WRITTEN TASK: Answer with one number only: the number of lines that include the word "from".

DATA EXCERPT:

◇ ◇ ◇

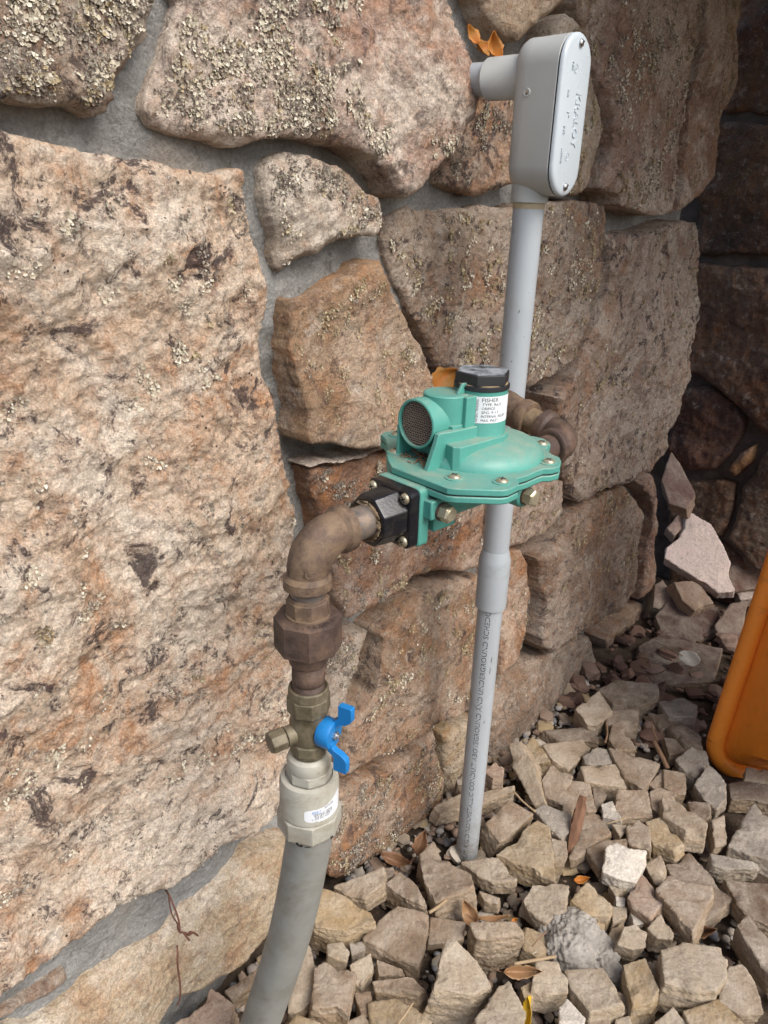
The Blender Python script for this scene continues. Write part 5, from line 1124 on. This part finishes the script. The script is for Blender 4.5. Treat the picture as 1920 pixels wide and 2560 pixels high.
# street fitting that bends on into the stones
q0 = Vector((OX, 0, OZ)); q1 = q0 + OD * .054; tn = Vector((.74, .66, -.36)).normalized()
path = [q1, q1 + OD * .012, q1 + OD * .024]
cur = path[-1]; dr = OD.copy()
for k in range(8):
    dr = (OD * (1 - (k + 1) / 8) + tn * ((k + 1) / 8)).normalized(); cur = cur + dr * .0065; path.append(cur.copy())
path += [cur + tn * .02, cur + tn * .022, cur + tn * .20]
g = G(); g.tube(path, [.0168, .0168, .0172] + [.0182, .0186, .0188, .0188, .0186, .0182, .0176, .0172] + [.0170, .0134, .0134], 32)
g.lathe([(.0145, -.0006), (.0185, 0), (.0190, .0012), (.0190, .0105), (.0172, .0135)], 36, along(OD, q1)); g.obj('wall_fitting', M_RUST, gas, 0, .6)
# ------------------------------------------------------------------ orange tub
M_TUB = plain('orange_plastic', (.86, .275, .03), .42, .08, 25, .0003, dirt=(.22,.10,.035), dirt_amt=.5, dirt_scale=40, dirt_lo=.58)
tb = on_ground('d', 1540, 1655, .0)
b0 = Vector(on_plane('d', 1530, 1652, (tb[0], tb[1], 0), np.array([0, 1.0, 0])))
# opening plane: corner at b0, left rim rises along e1, lower rim runs along e2
e1 = Vector((.105, .06, 1)).normalized(); e2 = Vector((.95, -.16, .02)); e2 = (e2 - e1 * e2.dot(e1)).normalized(); e3 = e2.cross(e1) * -1
if e3.y < 0: e3 = -e3                                                     # depth direction, away from the photographer
tub = empty('orange_tub', tuple(b0)); tag(tub, 'orange plastic tub standing on edge at the right over the rubble', 'tub')
Wd, Hd = .52, .86
def rim_out(rc, off=0.0, n=8):
    o = []
    for cx, cy, a0 in ((rc, rc, 180), (Wd - rc, rc, 270), (Wd - rc, Hd - rc, 0), (rc, Hd - rc, 90)):
        for k in range(n + 1): a = math.radians(a0 + 90 * k / n); o.append((cx + (rc - off) * math.cos(a), cy + (rc - off) * math.sin(a)))
    return o
e4 = e3 - e1 * .45
P3 = lambda a, b, c: e2 * a + e1 * b + e4 * c
rings = [(.0, .006), (.013, .006), (.019, .0), (.027, -.03), (.068, -.17), (.080, -.185), (.105, -.19)]
g = G(); v = []; n = 36
for off, dep in rings: v += [P3(a, b, dep) for a, b in rim_out(.055, off)]
f = []
for j in range(len(rings) - 1):
    for k in range(n): a, b = j * n + k, j * n + (k + 1) % n; f.append((a, b, b + n, a + n))
f.append(tuple(range((len(rings) - 1) * n, len(rings) * n))); g.add(v, f)
shell = g.obj('basin', M_TUB, tub, 0, 3); sm = shell.modifiers.new('t', 'SOLIDIFY'); sm.thickness = .004; sm.offset = -1
g = G(); ro = rim_out(.055); ro = ro + [ro[0]]
g.tube([P3(a, b, .002) for a, b in ro], .0155, 20, False); g.obj('rolled_rim', M_TUB, tub, 0, 3)

# ------------------------------------------------------------------ leaves, twigs, wires
def leaf_mat(name, col, col2):
    t = NT(name); c = t.mix(t.ramp(t.noise(60, 5, .7), .4, .65), col, col2); c = t.mix(t.ramp(t.noise(230, 4, .7), .62, .68, 0, .8), c, tuple(x * .3 for x in col))
    t.b.inputs['Subsurface Weight'].default_value = 0.0
    return t.done(c, .6, t.bump(t.noise(150, 5, .6), .001, .6), .4)
M_LEAF = {'orange': leaf_mat('orange_leaf', (.40, .135, .018), (.30, .16, .03)), 'tan': leaf_mat('dry_tan_leaf', (.27, .15, .07), (.34, .22, .12)), 'yellow': leaf_mat('yellow_leaf', (.62, .40, .02), (.55, .33, .02)), 'brown': leaf_mat('brown_leaf', (.16, .085, .045), (.24, .13, .07)), 'pale': leaf_mat('bleached_leaf', (.55, .53, .47), (.45, .42, .36))}
def leaf(pos, nrm, yaw, L, W, curl, fold, mat, label, seed=0, round_=False, stem=True, name='fallen_leaf'):
    rr = np.random.RandomState(seed); nu, nv = 14, 9; V = []
    for i in range(nu):
        u = i / (nu - 1); w = W * (math.sin(PI * min(1, u * 1.0)) ** (.55 if round_ else .8)) * (1 if round_ else (1.15 - .5 * u))
        w = max(w, W * .03)
        for j in range(nv):
            t = -1 + 2 * j / (nv - 1); wob = 1 + .10 * rr.normal() * (abs(t) > .9)
            z = fold * abs(t) * W + curl * L * (u - .5) ** 2 * 2 + .035 * W * math.sin(7 * u + 3 * t + seed) + .25 * curl * W * t * t
            V.append(((u - .5) * L, t * w * wob * .5, z))
    Fq = [(i * nv + j, (i + 1) * nv + j, (i + 1) * nv + j + 1, i * nv + j + 1) for i in range(nu - 1) for j in range(nv - 1)]
    g = G(); g.add(V, Fq)
    o = g.obj(name, M_LEAF[mat], None, 0, 3); sm = o.modifiers.new('t', 'SOLIDIFY'); sm.thickness = .0004
    q = Vector(nrm).normalized().to_track_quat('Z', 'Y') @ Euler((0, 0, yaw)).to_quaternion()
    o.rotation_euler = q.to_euler(); o.location = Vector(pos)
    if stem:
        g = G(); z0 = curl * L * .5; g.tube([(-L * .48, 0, z0), (-L * .62, .002, z0 + .001), (-L * .8, .006, z0 + .004)], [.0008, .0006, .0005], 6); g.obj('stem', M_LEAF['brown'], o, 0, 3)
    tag(o, label, 'leaf', 'fallen leaves'); return o
def wall_pt(px, py, off): s, z = on_wall('d', px, py, off); return P0 + U * s + N * off + np.array([0, 0, z])
leaf(wall_pt(1042, 108, -.016), (.45, -.75, .45), .3, .028, .020, .5, .12, 'orange', 'curled orange leaf lodged above the conduit where it enters the wall', 3)
leaf(wall_pt(1062, 112, .016), (.3, -.8, .4), 1.7, .030, .022, .4, .3, 'orange', 'small crinkled orange leaf beside the curled one above the conduit', 7, stem=False)
leaf(wall_pt(1014, 80, .0), (.6, -.7, .3), 2.2, .022, .02, .3, .2, 'orange', 'little red orange leaf scrap deep in the joint by the big upper stone', 8, stem=False)
leaf(wall_pt(954, 822, .004), (.35, -.85, .35), .5, .046, .034, .25, .1, 'orange', 'orange leaf stuck in the joint behind the black regulator cap', 5)
def gleaf(t, x, y, z, nrm, yaw, L, W, curl, fold, mat, label, **k): return leaf(on_ground(t, x, y, z), nrm, yaw, L, W, curl, fold, mat, label, **k)
gleaf('F', 372, 1000, .045, (-.2, -.7, .8), 2.2, .036, .024, .5, .25, 'tan', 'curled orange tan leaf standing between the flat square piece and the cement lump', seed=11)
gleaf('F', 470, 1030, .04, (0, -.2, 1), .1, .045, .010, .3, .5, 'tan', 'long folded dry leaf lying over the top of the thick rough block', seed=12)
gleaf('F', 150, 712, .03, (.2, -.3, .9), .7, .042, .026, .4, .3, 'brown', 'dead brown leaf left of the conduit foot', seed=13)
gleaf('F', 60, 780, .025, (-.2, -.3, .9), .2, .05, .022, .4, .3, 'brown', 'dead brown leaf under the wall by the oblong block', seed=14)
gleaf('F', 590, 1250, .055, (0, -.6, .8), .05, .048, .018, .3, .5, 'tan', 'crinkled tan leaf tucked behind the smooth light trapezoid', seed=15)
gleaf('F', 625, 1440, .055, (-.7, -.4, .5), 1.9, .045, .020, .2, .3, 'yellow', 'bright yellow leaf standing on edge at the bottom', seed=16)
gleaf('F', 1335, 1085, .03, (0, -.5, .8), .1, .045, .022, .6, .6, 'brown', 'shrivelled brown leaf above the large pale square slab', seed=17)
gleaf('F', 562, 1030, .05, (0, -.5, .9), .6, .010, .007, .3, .3, 'orange', 'tiny bright orange scrap of leaf beside the cement lump', seed=19, stem=False)
gleaf('F', 850, 855, .045, (0, -.5, .9), .2, .024, .012, .3, .3, 'orange', 'small reddish leaf under the white stone', seed=20, stem=False)
leaf(on_ground('d', 1488, 1422, .045), (-.1, -.55, .8), 2.9, .047, .036, .15, .03, 'pale', 'round bleached leaf lying in the dark corner', 21, round_=True, name='dry_leaf')
M_TWIG = plain('dry_twig', (.20, .12, .07), .85, .3, 80, .001)
M_STRAW = plain('straw', (.34, .25, .15), .8, .2, 80)
def twig(pts, r, mat, label, cat='twig', name='twig', grp='twigs and dry stems on the rubble'):
    g = G(); g.tube(smooth_path(pts, 4), r, 8); o = g.obj(name, mat, None, 0, 3)
    tag(o, label, cat, grp); return o
gp = lambda x, y, z, t='F': on_ground(t, x, y, z)
# splinter of wood: a thin split board
a = Vector(gp(862, 492, .085)); b = Vector(gp(800, 745, .03)); ax = (b - a).normalized(); sd = ax.cross(Vector((0, 0, 1))).normalized(); up_ = sd.cross(ax)
g = G(); rr = np.random.RandomState(6); n = 12; v = []; f = []
for i in range(n):
    t = i / (n - 1); c_ = a.lerp(b, t); w = (.0035 + .0055 * math.sin(PI * min(1, .15 + t * .8))); h = .0028
    jit = rr.normal(0, .0006, 4)
    v += [c_ - sd * (w + jit[0]) - up_ * h, c_ + sd * (w + jit[1]) - up_ * h, c_ + sd * (w * .8 + jit[2]) + up_ * h, c_ - sd * (w * .2 + jit[3]) + up_ * h * 1.3]
for i in range(n - 1):
    for k in range(4): f.append((4 * i + k, 4 * i + (k + 1) % 4, 4 * i + 4 + (k + 1) % 4, 4 * i + 4 + k))
f += [(3, 2, 1, 0), (4 * n - 4, 4 * n - 3, 4 * n - 2, 4 * n - 1)]
g.add(v, f); M_WOOD = (lambda t: t.done(t.mix(t.ramp(t.noise(60, 6, .7, 1, co=t.mapped((1, .2, .4))), .35, .65), (.10, .05, .03), (.24, .135, .085)), .85, t.bump(t.noise(220, 5, .7), .002, .7), .2))(NT('split_wood'))
o = g.obj('wood_splinter', M_WOOD, None, .0004, .6); tag(o, 'reddish brown wood splinter slanting through the middle of the rubble', 'wood splinter')
twig([gp(560, 470, .06), gp(600, 515, .055), gp(655, 560, .05)], .0016, M_STRAW, 'thin grey stem beside the foot of the grooved upright stone')
twig([gp(195, 995, .06), gp(235, 968, .06), gp(285, 928, .055)], .0022, M_STRAW, 'straw coloured stick below the knobbly pitted stone')
twig([gp(560, 1216, .075), gp(650, 1200, .075), gp(742, 1184, .07)], .0020, M_STRAW, 'straw coloured stick lying left of the cement lump')
twig([gp(560, 1216, .074), gp(540, 1222, .07), gp(525, 1228, .062)], .0012, M_TWIG, 'short dark twig end at the thick rough block')
twig([gp(1165, 255, .05), gp(1195, 310, .045), gp(1225, 372, .035)], .0045, M_TWIG, 'thick brown stick in front of the tub left side')
twig([gp(60, 1476, .085), gp(95, 1430, .088), gp(125, 1385, .09)], .0012, M_STRAW, 'thin straw stem sticking up at the bottom edge')
twig([gp(1050, 585, .06), gp(1000, 600, .06), gp(960, 612, .055)], .0010, M_STRAW, 'fine straw lying above the rounded tan piece')
twig([gp(960, 170, .06), gp(965, 220, .05), gp(955, 262, .045)], .0018, M_TWIG, 'dark twig at the back between shards')
twig([gp(1155, 165, .06), gp(1165, 210, .055), gp(1180, 250, .05)], .0016, M_TWIG, 'dark twig near the small stone below the cobble')
twig([gp(640, 1140, .07), gp(672, 1105, .072), gp(705, 1075, .07)], .0009, M_TWIG, 'very thin dark stem against the cement lump')
twig([on_ground('d', 1420, 1388, .05), on_ground('d', 1455, 1405, .055), on_ground('d', 1476, 1418, .05)], .0010, M_STRAW, 'pale thin stem beside the round bleached leaf')
# rusty tie wires
M_WIRE = plain('rusty_wire', (.14, .06, .04), .75, .3, 90, .0005)
E_ = lambda x, y, off: wall_pt(x / 2, y / 2 + 737 * 2 - 0, off) if False else wall_pt(x / 2.0, y / 2.0 + 1474, off)
g = G(); g.tube(smooth_path([E_(715, 895, -.004), E_(735, 930, .012), E_(760, 990, .022), E_(772, 1030, .026), E_(778, 1080, .028)], 5), .0011, 8)
g.tube(smooth_path([E_(728, 930, .006), E_(742, 1000, .014), E_(765, 1040, .02), E_(768, 1062, .022), E_(778, 1082, .027)], 5), .0008, 8)
g.tube(smooth_path([E_(778, 1080, .028), E_(800, 1082, .032), E_(815, 1092, .034), E_(835, 1082, .036), E_(855, 1094, .036)], 5), .0011, 8)
g.tube(smooth_path([E_(792, 1080, .030), E_(806, 1100, .033), E_(818, 1115, .034)], 5), .0011, 8); g.tube(smooth_path([E_(812, 1092, .034), E_(820, 1078, .036), E_(835, 1082, .036)], 4), .0011, 8)
o = g.obj('tie_wire', M_WIRE, None, 0, 3); tag(o, 'rusty tie wire with a twisted forked end hanging from the mortar joint', 'wire')
g = G(); g.tube(smooth_path([E_(766, 1138, .014), E_(767, 1160, .020), E_(768, 1230, .021), E_(778, 1300, .022), E_(778, 1360, .020), E_(766, 1392, .016)], 5), .0011, 8)
o = g.obj('tie_wire', M_WIRE, None, 0, 3); tag(o, 'straight rusty wire running down the pale bottom wall stone below the forked one', 'wire')
# deck overhead, out of frame, added and sized to shade the corner
g = G(); M_DECK = plain('shade_deck_boards', (.16, .12, .09), .8, .2, 20)
def deck(s0, s1, w0, w1, z0, z1):
    g.add([tuple(P0 + U * s + N * w + np.array([0, 0, z])) for s in (s0, s1) for w in (w0, w1) for z in (z0, z1)], [(0, 1, 3, 2), (4, 6, 7, 5), (0, 4, 5, 1), (2, 3, 7, 6), (0, 2, 6, 4), (1, 5, 7, 3)])
deck(.58, 2.4, -.02, .95, 1.42, 1.46)
o = g.obj('shade_deck', M_DECK, None); tag(o, kind='structure')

◇ ◇ ◇

SOLUTION TO THE EXERCISE: 3